Ms. Noerdlinger failed to mention on a Department of Investigation form that she lived with her boyfriend who has had issues with the law as a young man and was again recently charged with marijuana possession in 2011. The Mayor has placed a letter in Ms. Noerdlinger’s personnel file but the right wing mob is clamoring for blood and has used her omission to attack the “unsavory” relationship between the Mayor and the civil rights leader.

The presumption is that Ms. Noerdlinger is responsible for the “sins” of her boyfriend. He is deemed to be unsympathetic to the police and thus threatening to the 35,000 NYPD force. Ms. Noerdlinger’s boyfriend, Hussaun McClain, has no official position in the De Blasio administration yet the Post and the Daily News remain obsessed with the story.

What is of interest is that De Blasio appointed William Bratton as his police commissioner. At a meeting at the soon-to-be opened headquarters of the Police Academy, Mr. Bratton exhorted his commanding officers to weed out members of the rank and file who were racists, corrupt and unprofessional. Police culture is traditionally tribal and there is the strong tendency from police unions and the hierarchy of police departments to circle the wagon and refrain from any internal criticism. Such conduct is anti-thetical to democratic policing.

Bratton is appropriately identified as the Police Commissioner who revolutionized policing when he was appointed Rudy Guiliani’s commissioner in 1994. Criminologist like Franklin Zimring have argued that the expansion of NYPD’s ranks which occurred under Dinkins, the invention of Compstats and commander accountability is the reason why crime in New York City has declined precipitiously in comparison to other big cities in the U.S.A.

Bratton’s return sets up an interesting paradox.
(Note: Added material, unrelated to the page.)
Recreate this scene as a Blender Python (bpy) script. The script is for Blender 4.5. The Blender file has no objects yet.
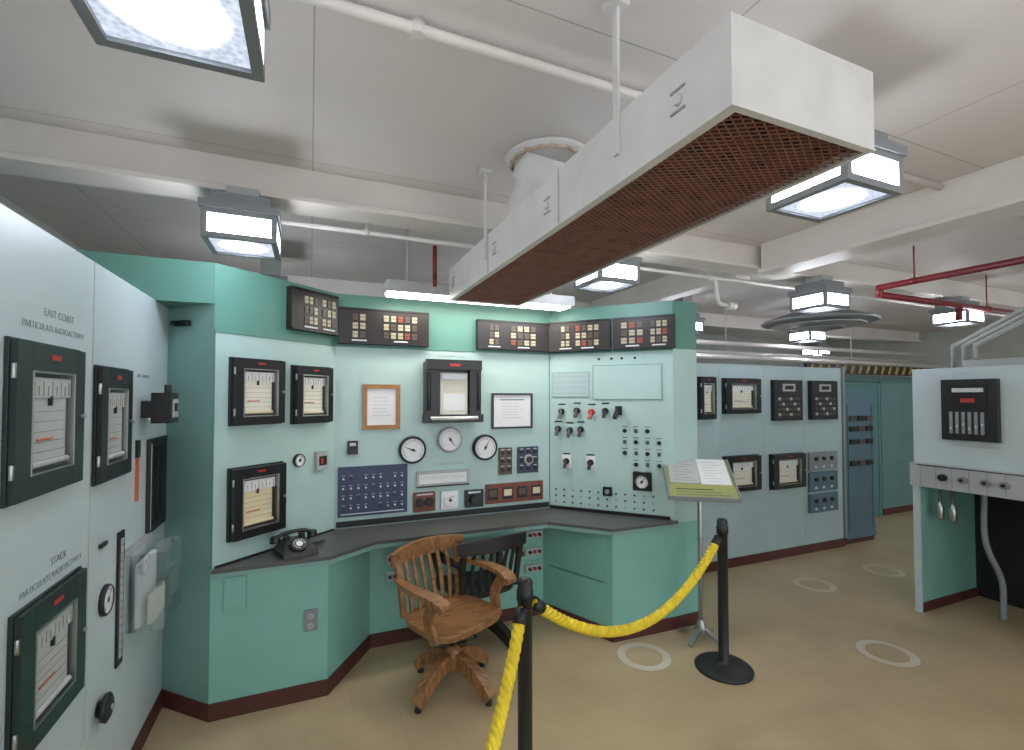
import bpy, bmesh, math, random
from mathutils import Matrix, Vector
random.seed(4)
scene=bpy.context.scene

# ---------------------------------------------------------------- materials
def lin(c):
    r=[]
    for v in c[:3]:
        v=v/255.0
        r.append(v/12.92 if v<=0.04045 else ((v+0.055)/1.055)**2.4)
    return (r[0],r[1],r[2],1.0)
MATS={}
def mat(name,col,rough=0.5,metal=0.0,var=0.05,scale=3.0,bump=0.0,bscale=40.0,spec=0.5):
    if name in MATS: return MATS[name]
    m=bpy.data.materials.new(name); m.use_nodes=True
    nt=m.node_tree; b=nt.nodes['Principled BSDF']
    b.inputs['Roughness'].default_value=rough; b.inputs['Metallic'].default_value=metal
    b.inputs['Specular IOR Level'].default_value=spec
    c=lin(col)
    tc=nt.nodes.new('ShaderNodeTexCoord')
    n=nt.nodes.new('ShaderNodeTexNoise'); n.inputs['Scale'].default_value=scale; n.inputs['Detail'].default_value=5
    nt.links.new(tc.outputs['Object'],n.inputs['Vector'])
    r=nt.nodes.new('ShaderNodeValToRGB')
    r.color_ramp.elements[0].position=0.3; r.color_ramp.elements[1].position=0.7
    r.color_ramp.elements[0].color=tuple(max(0,v*(1-var*2)) for v in c[:3])+(1,)
    r.color_ramp.elements[1].color=tuple(min(1,v*(1+var)) for v in c[:3])+(1,)
    nt.links.new(n.outputs['Fac'],r.inputs['Fac']); nt.links.new(r.outputs['Color'],b.inputs['Base Color'])
    if bump>0:
        n2=nt.nodes.new('ShaderNodeTexNoise'); n2.inputs['Scale'].default_value=bscale
        nt.links.new(tc.outputs['Object'],n2.inputs['Vector'])
        bp=nt.nodes.new('ShaderNodeBump'); bp.inputs['Strength'].default_value=bump; bp.inputs['Distance'].default_value=0.01
        nt.links.new(n2.outputs['Fac'],bp.inputs['Height']); nt.links.new(bp.outputs['Normal'],b.inputs['Normal'])
    MATS[name]=m; return m
def emis(name,col,strength):
    if name in MATS: return MATS[name]
    m=bpy.data.materials.new(name); m.use_nodes=True
    nt=m.node_tree; nt.nodes.clear()
    o=nt.nodes.new('ShaderNodeOutputMaterial'); e=nt.nodes.new('ShaderNodeEmission')
    e.inputs['Color'].default_value=lin(col); e.inputs['Strength'].default_value=strength
    nt.links.new(e.outputs[0],o.inputs[0]); MATS[name]=m; return m
def lens_prismatic():
    # hot lamp behind a prismatic glass sheet: bright core falling off to the edges
    m=bpy.data.materials.new('prismatic_lens'); m.use_nodes=True
    nt=m.node_tree; nt.nodes.clear(); L=nt.links
    o=nt.nodes.new('ShaderNodeOutputMaterial'); e=nt.nodes.new('ShaderNodeEmission'); e.inputs['Color'].default_value=lin((226,236,255))
    tc=nt.nodes.new('ShaderNodeTexCoord'); sp=nt.nodes.new('ShaderNodeVectorMath'); sp.operation='MULTIPLY'; sp.inputs[1].default_value=(1,1,0)
    ln=nt.nodes.new('ShaderNodeVectorMath'); ln.operation='LENGTH'
    mr=nt.nodes.new('ShaderNodeMapRange'); mr.interpolation_type='SMOOTHSTEP'
    mr.inputs['From Min'].default_value=0.015; mr.inputs['From Max'].default_value=0.125; mr.inputs['To Min'].default_value=1.0; mr.inputs['To Max'].default_value=0.0
    pw=nt.nodes.new('ShaderNodeMath'); pw.operation='POWER'; pw.inputs[1].default_value=2.0
    ml=nt.nodes.new('ShaderNodeMath'); ml.operation='MULTIPLY_ADD'; ml.inputs[1].default_value=75.0; ml.inputs[2].default_value=0.62
    vo=nt.nodes.new('ShaderNodeTexVoronoi'); vo.inputs['Scale'].default_value=75
    m2=nt.nodes.new('ShaderNodeMath'); m2.operation='MULTIPLY_ADD'; m2.inputs[1].default_value=.6; m2.inputs[2].default_value=.72
    m3=nt.nodes.new('ShaderNodeMath'); m3.operation='MULTIPLY'
    L.new(tc.outputs['Object'],sp.inputs[0]); L.new(sp.outputs[0],ln.inputs[0]); L.new(ln.outputs['Value'],mr.inputs['Value'])
    L.new(mr.outputs[0],pw.inputs[0]); L.new(pw.outputs[0],ml.inputs[0]); L.new(tc.outputs['Object'],vo.inputs['Vector'])
    L.new(vo.outputs['Distance'],m2.inputs[0]); L.new(ml.outputs[0],m3.inputs[0]); L.new(m2.outputs[0],m3.inputs[1])
    L.new(m3.outputs[0],e.inputs['Strength']); L.new(e.outputs[0],o.inputs[0]); return m

mint=mat('mint_paint',(173,199,193),0.4,var=0.03,bump=0.03)
mint2=mat('pale_mint_paint',(168,188,188),0.4,var=0.03)
teal=mat('teal_paint',(128,182,168),0.4,var=0.04,bump=0.03)
teald=mat('dark_teal_paint',(90,138,125),0.45,var=0.05)
tealm=mat('mid_teal_paint',(126,164,156),0.45,var=0.04)
pale=mat('pale_panel_paint',(190,202,202),0.38,var=0.03)
maroon=mat('maroon_base',(82,42,36),0.5,var=0.08)
counterm=mat('linoleum_counter',(84,84,80),0.35,var=0.06)
black=mat('black_enamel',(24,24,26),0.35,var=0.1)
dgreen=mat('dark_green_enamel',(28,42,38),0.35,var=0.08)
dark=mat('dark_cavity',(16,15,15),0.6)
brownblk=mat('annunciator_dark',(36,29,27),0.4,var=0.1)
paper=mat('chart_paper',(222,218,200),0.7,var=0.03)
paper2=mat('aged_chart_paper',(218,204,168),0.7,var=0.05)
paperg=mat('grey_chart_paper',(176,180,174),0.6,var=0.06)
whitep=mat('white_paper',(226,227,225),0.6,var=0.02)
ink=mat('ink_lines',(120,120,110),0.7)
orange=mat('orange_paint',(196,92,50),0.5)
red=mat('red_pipe_paint',(120,28,32),0.45)
redk=mat('red_knob',(180,50,40),0.4)
cream=mat('cream_pipe_paint',(218,211,203),0.5,var=0.04)
white=mat('white_hood_paint',(220,217,213),0.45,var=0.05,scale=6,bump=0.05)
grey=mat('grey_fixture_enamel',(132,136,139),0.45)
ltgrey=mat('light_grey_enamel',(172,174,172),0.45)
metal=mat('brushed_metal',(170,172,170),0.3,0.9)
navy=mat('navy_panel',(50,60,88),0.45,var=0.08)
bluec=mat('blue_cabinet_paint',(84,110,122),0.45,var=0.06)
rust=mat('rust_mesh',(150,100,82),0.6,var=0.12,scale=12)
rustb=mat('rust_filter',(104,62,50),0.8,var=0.2,scale=14)
yellow=mat('yellow_rope',(230,200,36),0.6,var=0.08,scale=30)
post=mat('black_powder_coat',(26,28,30),0.45)
frame_wood=mat('oak_frame',(164,114,62),0.45,var=0.12,scale=20)
redwood=mat('red_bakelite',(120,62,46),0.45,var=0.1,scale=20)
ring=mat('floor_ring_paint',(208,198,182),0.5)
txt=mat('label_ink',(78,84,86),0.6)
txtl=mat('label_white',(205,208,208),0.6)
lens=emis('lamp_lens',(238,243,255),19.0)
lensb=lens_prismatic()
lens2=emis('tube_lens',(255,250,240),12.0)
amber=mat('annunciator_window',(176,166,140),0.35)
amberr=mat('annunciator_window_red',(140,66,46),0.4)
tintw=mat('annunciator_window_dark',(84,72,62),0.4)

def make_wood():
    m=bpy.data.materials.new('varnished_oak'); m.use_nodes=True
    nt=m.node_tree; b=nt.nodes['Principled BSDF']; b.inputs['Roughness'].default_value=0.32
    tc=nt.nodes.new('ShaderNodeTexCoord'); mp=nt.nodes.new('ShaderNodeMapping')
    mp.inputs['Scale'].default_value=(3,14,3)
    n=nt.nodes.new('ShaderNodeTexNoise'); n.inputs['Scale'].default_value=5; n.inputs['Detail'].default_value=8; n.inputs['Distortion'].default_value=0.8
    r=nt.nodes.new('ShaderNodeValToRGB')
    r.color_ramp.elements[0].position=0.3; r.color_ramp.elements[0].color=lin((108,70,42))
    r.color_ramp.elements[1].position=0.7; r.color_ramp.elements[1].color=lin((170,124,78))
    nt.links.new(tc.outputs['Object'],mp.inputs[0]); nt.links.new(mp.outputs[0],n.inputs['Vector'])
    nt.links.new(n.outputs['Fac'],r.inputs[0]); nt.links.new(r.outputs[0],b.inputs['Base Color'])
    return m
wood=make_wood()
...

Bratton is the father along with Prof. George Kelling of “broken windows” and “zero tolerance” policing. The presumption made by some scholars and practitioners is that an indiscretionary arrest policy of petty crimes would lead to the arrest of major crimes. That assumption is false as both misdemeanors and felony crimes have been falling since the 1990s. The pre-occupation with misdemeanor arrests may simply serve as a cover for police officers who simply have a propensity to abuse power.

There is still a lot to cheer in matters of crime and policing in the City. We need not to lose sight of the big picture. In the ten months of the De Blasio administration, most of the seven major index crimes continue remarkably to trend downwards. As of September 21, 2014 there were 225 homicides that occurred in New York City in contrast to 246 in 2013. In 2013, there were 335 murders, the lowest on record since the 1960s and the City is on track to push the murder rate even lower for 2014. Of the major index crimes, only auto theft has shown a slight increase in 2014. There has been an increase in shootings but NYPD has re-deployed additional resources to the communities where there was this uptick and that seems to have made a difference in shooting incidents.

New York City has come a long way when there were 2,262 murders in 1990 to 335 in 2013. Overall crime has plummeted by 75 percent. The City needs a united front to excise the unprofessional behavior that still has a foothold in NYPD. New York City is the safest big city in the country and it can be made even safer if the police unions join with the Commissioner and the Mayor to integrate NYPD in a wholesome manner in minority communities.